Unfortunately, this run also blew up at Birch Bay WWTP. In fact, it blew up one hour earlier than it normally does. The surface velocities prior to blow up are shown in Figure 1.


Fig 1. Surface velocity near the Birch Bay WWTP just before model blow up.


Removing Birch Bay WWTP Entirely for Now

To prioritize making progress on TRAPS integration, I have opted to remove Birch Bay WWTP for now. After removing Birch Bay WWTP, I let LiveOcean run for two days (2020.01.01-2020.01.02) because I have so far only run the model for one day. This experiment was successful, and ROMS did not blow up on either day.

Ranked Loads

Given that I’ve removed Birch Bay WWTP for now, it’s important to understand how large of a DIN source it was compared to other point sources. Figure 2 shows this comparison. By eye, it seems like Birch Bay WWTP is a mid-sized discharger.

In this case, DIN is defined as the sum of nitrate, nitrite, and ammonium.


Fig 2. Max daily vs. mean yearly DIN load of all point sources. Note the log-log scale.


Climatology Summary Statistics

I did a bit of work compiling averages for the point source and nonpoint source climatology files. The figures below show the average climatology generated from Ecology’s point sources (Fig 3) and Ecology’s nonpoint sources (Fig 4).


Fig 3. Average climatology for all point sources.



Fig 4. Average climatology for all nonpoint sources (rivers).


Figure 5 shows a zoomed-in image of average river flowrate.


Fig 5. Average river flowrate for all nonpoint sources (rivers).


In a prior blog post, I discussed that some rivers in Ecology’s dataset have strange biogeochemistry profiles. An example of Tsitika River is shown in Figure 6. I omitted these weird rivers when calculating the average nonpoint source (river) climatology.

Replacing Biogeochemisty Values of Weird Rivers

The original Tsitika River climatology is shown in Figure 6. Tsitika river is one of several rivers that have identical, weird biogeochemistry values in Ecology’s dataset.


Fig 6. Original Tsitika River climatology values.


The flowrate for the weird rivers do look reasonable, however. Thus, I replaced the weird river biogeochemistry values with the average river climatology discussed in the prior section. River flowrate and temperature were kept the same. The new, resulting Tsitika River climatology is shown in Figure 7.

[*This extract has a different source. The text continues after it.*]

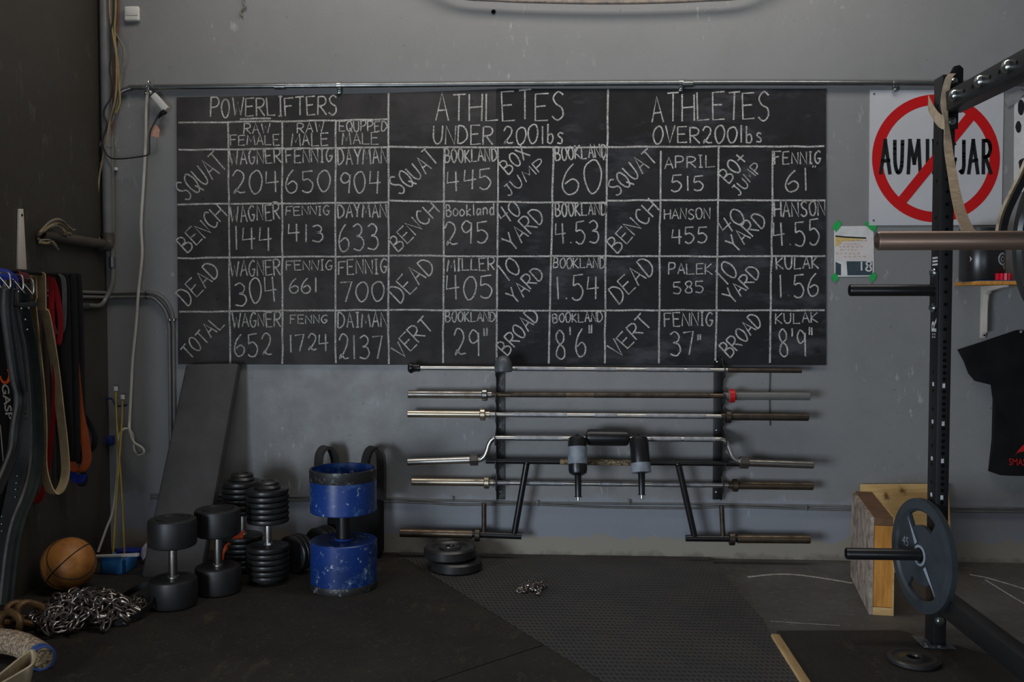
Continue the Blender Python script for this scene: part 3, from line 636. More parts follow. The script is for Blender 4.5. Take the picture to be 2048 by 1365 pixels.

Fig 7. New Tsitika River climatology values after replacing strange values with average climatology for other rivers.


There is still room for improvement here. First, I’d like to show Tsitika River flow profiles for all years like is shown in Figure 6. It just happens that the order that I wrote my code does not make it easy to plot flow values for individual years after replacing biogeochemistry values with the average climatology of all rivers. Maybe there’s an opportunity for code optimization/restructuring here.

Something else worth mentioning is that I am currently only filling in biogeochemistry values for a list of weird rivers (which I identified as having negative TIC, near zero DO, zero alkalinity, and overall strange values for all biogeochemistry parameters). However, there are also a number of rivers which might have only one strange biogeochemistry profile. Currently, my code isn’t dealing with these rivers.

TRAPS Integration Checklist

New Items

  • Run LiveOcean for two days with the weird rivers added back in (now that their biogeochemistry values have been replaced with the mean climatology values)
  • Look for any other rivers that may have weird biogeochemistry values
  • Remove code that looks for SSM/LO duplicate rivers from trapsfun.py, since these are now handled in make_climatology_tinyrivs.py

Open Items

  • Debug why ROMS is crashing
  • Verify that the UTM to lat/lon conversion was correct
  • Make sure any river mouths located on a narrow strip of land get placed on the correct side of the land (the algorithm is blindly placing rivers on the nearest coastal grid cell without awareness of real geography)
  • Compare Ecology’s Hood Canal flow data to Mike Brett’s data. Conduct other data checking, if possible.
  • Determine from which sigma layer each marine point source should discharge, and how to translate this information into the ROMS variable, river_Vshape
  • Figure out how to handle climatology for WWTPs that opened after certain year, shut down after certain year, or upgraded treatment type after certain year
  • Check SSM flow data for ambiguous duplicate rivers, and decide whether they are or are not actually duplicate rivers
  • Handle river mouths that get placed at the same coastal grid cell. Maybe combine the flows?
  • Average Feb 28/Mar 1 data to get a Feb 29 value on non-leap years, so leap years have a larger n
  • Potentially remove 2013/2014 data from Tahuya and Union rivers, so shift doesn’t bias climatology
    • New rivers: Kitsap_Hood, Kitsap NE, NW Hood, Port Gamble
    • Check for other rivers with similar issue? Pearson correlation test??
  • Have additional logical switch that either does or does not discharge nutrients.
  • Why does the Birch Bay treatment plant cause ROMS to blow up??
  • Clean up TRAPS integration code and push update to Github
  • Take a look at Ecology’s new dataset and incorporate it into climatology.
  • Write better script to automate process of scraping river/WWTP data from Ecology’s website

Completed Items

  • (2022.12.13) Replace missing or zero values with mean climatology value for tiny rivers or point sources (like the weird rivers)
  • (2022.12.12) Calculate overall statistics for climatology.
  • (2022.12.07) Verify that my ROMS forcing file generation code does what it should be doing (eg. check my units, timing, etc.)
  • (2022.11.30) Why do DIC data sometimes look like a mix of real data and monthly steps?
  • (2022.11.29) Modify river name of sources with shared tiny river and point source names. Essentially, add a ‘R’ at the end of the tiny river name before creating the rivers.nc file.
  • (2022.11.16) Add error bars to climatology plots, and save all plots
  • (2022.11.15) Decide what to do if there are missing values in climatology. Also answer “why are there missing values in climatology?”
  • (2022.11.12) Add logical switches so user can choose to add only tiny rivers or only WWTPs.
  • (2022.10.30) Try to run LiveOcean myself!
  • (2022.10.22) Create climatology for TRAPS
  • (2022.10.22) Think about how to handle forecasting?
    • handled by using climatology files